The Schroder oriental income trust is an investment trust designed to take advantage of dividend growth in the Asia Pacific region.

The funds objective is to deliver income with the potential for capital growth. It has a target yield of 4.25-4.5 per cent and will invest in around 40 companies from areas such as Australia, India, Hong Kong and Japan. The portfolio will focus on equities, although it has the flexibility to invest in bonds and cash if the fund manager sees fit.

The fund will be managed by Schroders executive director Matthew Dobbs, who has over 20 years experience in Pacific Basin equities. He joined Schroders in 1981 and has worked for the company from bases in Singapore and New York. He has managed the Schroder Asia Pacific trust since launch in 1995.

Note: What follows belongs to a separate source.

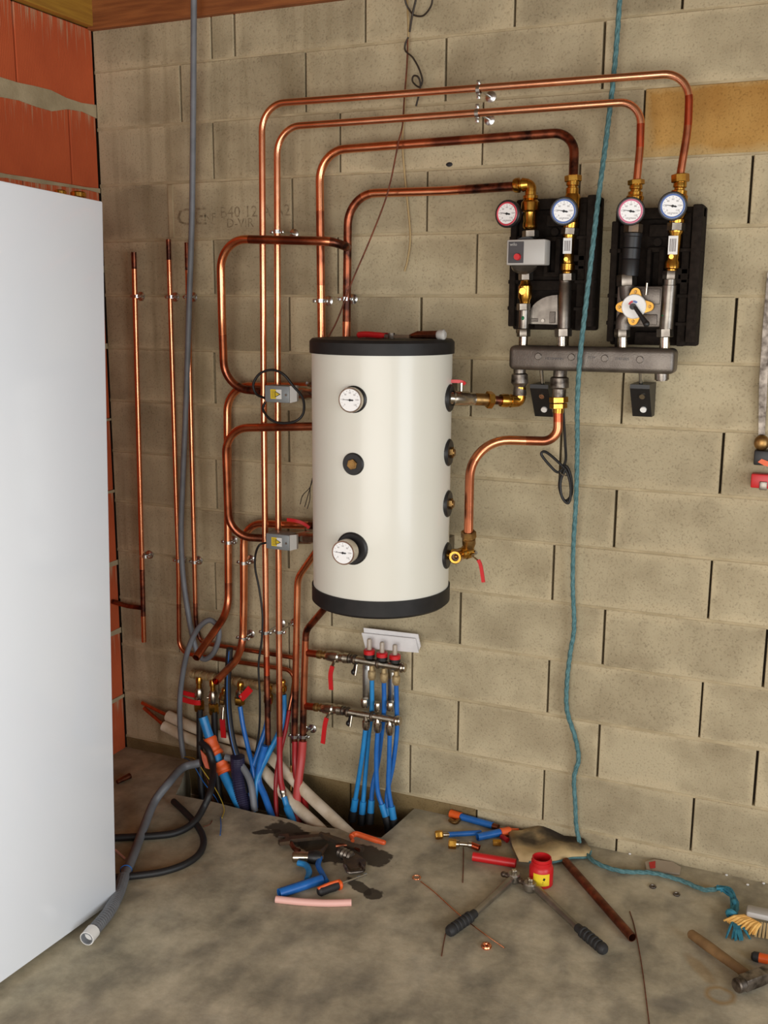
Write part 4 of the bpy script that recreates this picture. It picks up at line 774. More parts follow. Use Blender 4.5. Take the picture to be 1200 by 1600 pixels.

According to Schroders, dividend yields in Asian markets are now at the same level as the UK. It says that since the Asian crisis in the 1990s, companies have been repairing balance sheers and boosting profits which has helped sustain future dividend payments.

Dobbs will look for companies where the share price does not reflect growth potential. When selecting holdings, the investment universe will be screened and company visits will be made. Dobbs will draw on research from 26 fund managers and 34 analysts within the Schroders group and will also consider factors such as the quality of a companys management, whether it has a competitive advantage in its market, valuation, cash flow and likely growth prospects relative to risk,

Reference will also be made to developments within the global economy and the wider industry issues which could affect each stock. Stocks will be sold when they are trading at or above Schroders target price, where a more attractive stock is found or there are changes in the industry or the company.

Growth in Asian markets is expected to happen at a faster rate than western markets and dividend payments are increasingly common from cash-rich companies, particularly those in the financial and telecommunications sectors.

However, there may be a feeling among IFAs that the UK is still a better bet for clients looking for income.